В архивах Жукова, изданных его дочерью Марией, мы находим такой комментарий маршала: «Сталин действовал здесь неспроста. С этого момента между Рокоссовским и мною уже не было той сердечной, близкой товарищеской дружбы, которая была между нами долгие годы. И чем ближе был конец войны, тем больше Сталин интриговал между маршалами – командующими фронтами и своими заместителями, зачастую сталкивая их лбами, сея рознь, зависть и подталкивая к славе на нездоровой основе. К сожалению, кое-кто из командующих, пренебрегая товарищеской дружбой, нарушая элементарную порядочность, преследуя карьеристские цели, использовал слабость Сталина, разжигая в нем нелояльность к тем, на кого он опирался в самые тяжелые годы войны. Такие люди нашептывали Сталину всякие небылицы, стремясь выставить перед ним свою персону в самом привлекательном виде. Особенно этим в конце войны занимался маршал И.С. Конев. Начиная с Курской дуги, когда враг уже не мог противостоять ударам наших войск, Конев, как никто из командующих, усердно лебезил перед Сталиным, хвастаясь перед ним своими героическими делами при проведении операций, одновременно компрометируя действия своих соседей… Сталин… А.М. Василевскому наговаривал на меня, а мне на Василевского, но А.М. Василевский, весьма порядочный человек, не шел на провокации Сталина. Зачем это нужно было Сталину? Сейчас [через двадцать лет после войны] я думаю, что все это делалось умышленно, с целью разобщения дружного коллектива высшего командования Вооруженных Сил, которого без всяких оснований и только лишь по клеветническим наговорам Берии и Абакумова он стал бояться».

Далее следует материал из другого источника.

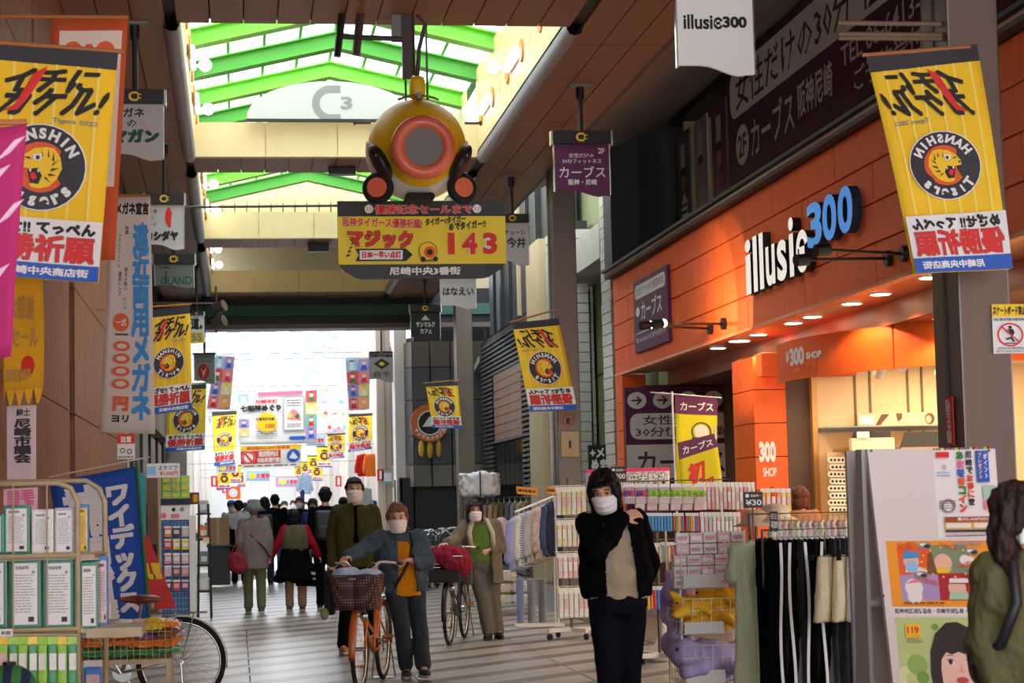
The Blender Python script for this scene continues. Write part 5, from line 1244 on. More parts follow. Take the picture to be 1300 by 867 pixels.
# hair shapes (head space: face towards -y, head centre at 0)
BOB = ([('e', (0, .02, .045), (.088, .106, .092)), ('c', (-.068, -.0, .03), .032, (-.074, -.01, -.10), .026), ('c', (.068, -.0, .03), .032, (.074, -.01, -.10), .026), ('e', (0, .05, -.04), (.085, .07, .09)), ('c', (-.055, -.062, .065), .026, (-.07, -.045, .0), .022), ('c', (.055, -.062, .065), .026, (.07, -.045, .0), .022), ('c', (-.03, -.085, .062), .018, (.04, -.085, .062), .018)],)
SHORT = ([('e', (0, .022, .048), (.083, .102, .086)), ('e', (0, .055, -.01), (.078, .06, .07)), ('c', (-.05, -.07, .075), .02, (.05, -.07, .078), .02), ('c', (-.078, -.01, .04), .018, (-.078, -.0, .0), .012), ('c', (.078, -.01, .04), .018, (.078, -.0, .0), .012)],)
fcut = lambda c: not (c.y < -.035 and c.z < .056 and abs(c.x) < .062) and not (c.y < -.088 and c.z < .06)
fcut2 = lambda c: not (c.y < -.02 and c.z < .062 and abs(c.x) < .066)
# ---- 1 woman in black jacket, hand on her shoulder
Y = 11.8; r1 = P(783, 640, Y); loc = (r1.x, Y, 0)
J = dict(head=V(-.085, -.06, 1.525), neck=V(-.045, .0, 1.405), sh=[V(-.185, .0, 1.335), V(.125, .03, 1.345)], el=[V(-.16, -.20, 1.17), V(.215, .12, 1.10)], wr=[V(.0, -.17, 1.365), V(.155, .13, .90)], hip=[V(-.09, 0, .86), V(.07, 0, .86)],
         kn=[V(-.085, -.05, .47), V(.055, .02, .47)], an=[V(-.08, -.06, .075), V(.06, .12, .075)], hd=[V(.75, .05, .28), V(0, -.1, -1)], hn=[V(.2, .8, -.6), V(0, -1, 0)], ts=(-1, 1), curl=(.45, .5), hs=1.03)
navyj = cloth('midnight', (20, 20, 28)); jk = cloth('black_jacket', (12, 12, 14)); bsh = cloth('sand_shirt', (178, 160, 134), .05)
def sdist(c, a, b):
    d = b-a; k_ = max(0, min(1, (c-a).dot(d)/d.length_squared)); return (c-a-d*k_).length
op = lambda c: not (c.y < -.03 and abs(c.x-(-.02+.05*(1.2-c.z))) < .085+.04*(1.3-c.z) and c.z < 1.34 and min(sdist(c, J1['sh'][0], J1['el'][0]), sdist(c, J1['el'][0], J1['wr'][0])) > .074)
J1 = J
g = [('shirt', torso(J, .88, (.185, .19, .175, .15), (.135, .145, .125, .10), .05)+[('e', (-.01, -.03, 1.02), (.15, .13, .14))], bsh, dict(fold=.012)),
     ('trousers', pants(J, r=(.10, .078, .066), rx=.18, ry=.13), navyj, dict(fold=.01)),
     ('jacket', torso(J, .895, (.215, .225, .215, .19), (.155, .17, .15, .12), .075)+sleeves(J, (.072, .068, .05)), jk, dict(keep=op, fold=.022, fs=(11, 11, 7)))]
t = person('woman in a black jacket and white mask touching her shoulder', loc, 0, 1.66, J, g, .010, (-.35, .30, -.1), hair=(BOB[0], HB, fcut), mask=maskm)
add_shoes(t, J, blackm, rubber)
# ---- 2 woman in denim jacket pushing the orange bicycle
Y = 16.9; r1 = P(512, 640, Y); loc = (r1.x, Y, 0)
den = mat('denim', S(72, 84, 94), .85, 0, spec=.1, var=.28, scale=9, bump=.3, bscale=90); jn = mat('dark_jeans', S(38, 46, 54), .9, 0, var=.2, scale=8, bump=.3, bscale=90); ors = cloth('orange_sweater', (216, 136, 24), .06)
J = dict(head=V(-.065, -.16, 1.36), neck=V(-.03, -.06, 1.245), sh=[V(-.215, -.05, 1.195), V(.125, -.02, 1.19)], el=[V(-.37, -.16, 1.10), V(.195, -.02, .97)], wr=[V(-.51, -.33, 1.06), V(.02, -.26, 1.01)], hip=[V(-.085, .05, .80), V(.085, .05, .80)],
         kn=[V(-.04, -.07, .44), V(.12, .06, .44)], an=[V(-.0, -.0, .075), V(.13, -.16, .09)], hn=[V(.1, -.2, -1), V(-.1, -.1, -1)], ts=(1, -1), curl=(.75, .75), hd=[V(-.35, -.8, -.3), V(-.6, -.6, .05)], fd=[V(-.1, -1, 0), V(.15, -1, 0)], hs=1.02)
op = lambda c: not (c.y < -.06 and abs(c.x+.0-.07*(1.0-c.z)) < .05+.10*(1.15-c.z) and c.z < 1.17)
g = [('sweater', torso(J, .70, (.155, .165, .165, .15), (.12, .135, .125, .10), .058), ors, dict(fold=.01)),
     ('jeans', pants(J, r=(.095, .072, .066), hem=.12), jn, dict(fold=.012)),
     ('jacket', torso(J, .735, (.205, .20, .205, .195), (.15, .165, .15, .115), .07)+sleeves(J, (.075, .066, .05), end=.93), den, dict(keep=op, fold=.022, fs=(11, 11, 9)))]
t = person('woman in a denim jacket and orange sweater pushing an orange bicycle', loc, 0, 1.52, J, g, .010, (-.08, .12, -.03), hair=(SHORT[0], HBR, fcut2), mask=maskb)
add_shoes(t, J, flat('dark_shoe', 44, 44, 46), flat('pale_sole', 180, 170, 140))
M().tube([V(.045, -.10, 1.235), V(.06, -.185, 1.15), V(.03, -.205, 1.02), V(-.03, -.20, .90), V(-.10, -.16, .78)], .014, 6).build('bag_strap', black, t)
bpy.data.objects[t.name]['label'] = t['label']
M().tube([V(-.03, -.075, 1.27)+V(.055*math.cos(a), .055*math.sin(a), 0) for a in [2*PI*i/16 for i in range(16)]], .022, 8, True).build('neck_scarf', black, t, True)
# ---- 3 man in green cardigan
Y = 20.0; r1 = P(450, 640, Y); loc = (r1.x, Y, 0)
J = stand(0, 1.74, .12); J['head'] = V(.0, -.04, 1.625); J['an'] = [V(-.14, -.05, .075), V(.2, .1, .075)]; J['kn'][1] = V(.13, .0, .5)
gc = cloth('olive_cardigan', (66, 64, 34), .08); blk = cloth('black_cloth', (12, 12, 14))
op = lambda c: not (c.y < -.03 and abs(c.x) < .012+.05*max(0, (1.36-c.z)) and c.z > 1.1)
g = [('t_shirt', torso(J, .95, (.16, .16, .17, .17), (.11, .12, .12, .1), .068), blk, dict(fold=.006)), ('trousers', pants(J, r=(.1, .075, .06)), blk, {}),
     ('cardigan', torso(J, .86, (.185, .19, .205, .215), (.13, .135, .14, .12), .078)+sleeves(J, (.075, .066, .05)), gc, dict(fold=.018, keep=op))]
t = person('man in a dark green cardigan and cream mask walking behind the denim woman', loc, 0, 1.74, J, g, .011, (0, -.08, 0), hair=(SHORT[0], HB, fcut2), mask=maskb)
add_shoes(t, J, flat('tan_shoe', 136, 96, 62), flat('pale_sole', 0, 0, 0))
# ---- 4 woman in khaki coat with the second bicycle
Y = 21.4; r1 = P(612, 640, Y); loc = (r1.x, Y, 0)
kc = cloth('taupe_coat', (116, 106, 90), .06); gs = cloth('leaf_sweater', (104, 134, 58), .06); gt = cloth('grey_brown_trousers', (104, 98, 88), .08)
J = stand(0, 1.53); J['head'] = V(-.095, -.07, 1.385); J['neck'] = V(-.045, -.0, 1.30); J['el'] = [V(-.31, -.1, 1.08), V(.21, .05, .98)]; J['wr'] = [V(-.43, -.27, 1.05), V(.04, -.17, .96)]
J['sh'] = [V(-.2, 0, 1.23), V(.13, 0, 1.23)]; J['an'] = [V(.03, -.08, .075), V(.14, -.02, .075)]; J['kn'] = [V(-.02, -.08, .44), V(.1, -.02, .44)]; J['hn'] = [V(.1, 0, -1), V(0, -.3, -1)]; J['curl'] = (.7, .7); J['hd'] = [V(-.6, -.6, -.1), V(-.5, -.8, .1)]; J['ts'] = (1, -1); J['hs'] = .97; J['fd'] = [V(-.3, -1, 0), V(.1, -1, 0)]
op = lambda c: not (c.y < -.045 and abs(c.x+.03) < .085+.05*(1.2-c.z) and c.z < 1.25)
g = [('sweater', torso(J, .80, (.16, .165, .16, .15), (.12, .13, .125, .1), .06), gs, dict(fold=.01)), ('trousers', pants(J, r=(.098, .08, .07)), gt, dict(fold=.014)),
     ('coat', torso(J, .60, (.22, .205, .195, .19), (.16, .15, .145, .12), .085)+sleeves(J, (.07, .066, .052), end=.95), kc, dict(keep=op, fold=.018))]
t = person('woman in a taupe coat and green sweater pushing a bicycle by the clothes rails', loc, 0, 1.53, J, g, .011, (.1, .0, 0), hair=(BOB[0], HDB, fcut), mask=maskm)
add_shoes(t, J, blackm, rubber); bpy.data.objects[t.name]
M().tube([V(-.13, -.10, 1.0), V(-.16, -.11, 1.15), V(-.12, -.07, 1.28), V(-.05, .07, 1.32), V(.04, -.07, 1.28), V(.09, -.12, 1.15), V(.1, -.12, .98)], .028, 8).build('coat_lining', flat('cream_lining', 196, 184, 160), t, True)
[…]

Жуков это понял, он не забыл поведения Конева во время Корсунь-Шевченковской операции, когда тот, по его утверждению, – а мы с ним в этом согласны – оказался виновен в срыве полного окружения; еще больше ему не понравится гонка к Берлину, подстегиваемая Сталиным, в которой были дозволены все приемы, лишь бы первым выйти к рейхстагу. Жуков и сам охотно участвовал в этой гонке, но он никогда не клеветал на своих товарищей. Нет никаких фактов, уличавших бы его в этом, даже его соперники никогда не обвиняли его в подобных деяниях, которые совершенно не вяжутся с его характером. При всей своей резкости, вспыльчивости, гордыне и жажде славы, он был прямым и честным человеком, говорившим в лицо то, что думает. Но он не видел, что «дружный коллектив высшего командования», о котором он пишет, никогда не существовал. Для того чтобы таковой мог сложиться, офицерский корпус Красной армии был слишком неоднороден и недостаточно профессионален. Составлявшие его люди были слишком озабочены тем, чтобы доказать свою полнейшую лояльность Сталину, находились под слишком плотным контролем и были слишком напуганы воспоминаниями о страшном 1937 годе, чтобы найти в себе тот минимум доверия к коллеге, без которого не может быть подлинного товарищества. Единственное, что существовало в генеральской среде, – так это отношения патрона с клиентом, которые могли быть довольно теплыми, но имели совсем другую природу. У Жукова тоже были свои протеже: Баграмян, Новиков, Крюков, Малинин, Федюнинский, Белов…
В этих примечательных строчках Жуков, как нам кажется, вплотную подошел к пониманию личности Сталина. Но все же он не пошел до конца. Он отступил, возложив вину за клевету на Конева, Берию и Абакумова. Царь ни хорош, ни плох: плохи бояре… Жуков так никогда и не избавится от мысли, что Сталин был настолько признателен ему за роль, сыгранную в войне, что не мог желать ему зла, а любой направленный против него, Жукова, шаг объясняется недоразумением или заговором. Очевидно, причина такого отношения кроется в том, что он, как и другие советские военачальники, видел в Сталине настоящего военного лидера страны – несмотря на все допущенные им ошибки, – неутомимого труженика, работавшего на победу, царя, превзошедшего величием всех своих предшественников. Жуков до последнего вздоха останется сталинистом, так же как и его бывший друг Рокоссовский, хотя тот по милости кремлевского горца провел три года в тюрьме.